Perceraian adalah perkara halal yang sangat dimurkai Alloh. Karenanya, untuk menempuhnya memerlukan pemikiran yang matang, pertimbangan yang akurat, dan dengan jalan atau cara yang baik. Landasan untuk bercerai ada dua:
a.      Atas dasar kesalahan (fault concept), pemutusan ikatan perkawinan terjadi dalam dua bentuk:
1.    Perceraian (divorce) disebabkan oleh karena kesalahan dari salah satu pelaku, seperti adanya kasus perzinaan (adultery), kekejaman (cruelty) dari salah satu terhadap yang lain, sikap tidak bertanggung jawab (desertion) dari salah satu pihak, tidak member nafkah (lahir dan batin) untuk jangka waktu tertentu.
2.    Pembatalan perkawinan (annulment) dapat terjadi karena beberapa sebab: impotensia, kekejaman karena ada gangguan jiwa, penyakit yang tak dapat disembuhkan.

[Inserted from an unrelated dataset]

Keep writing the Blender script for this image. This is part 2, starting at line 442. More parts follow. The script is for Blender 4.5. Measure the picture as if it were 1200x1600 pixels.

b.      Atas dasar bukan kesalahan (non fault concept): Hal ini diciptakan karena dalam beberapa hal sukar untuk menentukan yang mana sebenarnya yang salah. Konsep ini bertujuan untuk melindungi kedua belah pihak dari saling mencari kesalahan yang akan berakhir dengan permusuhan yang lebih gawat dan tidak baik akibatnya bagi anak-anaknya.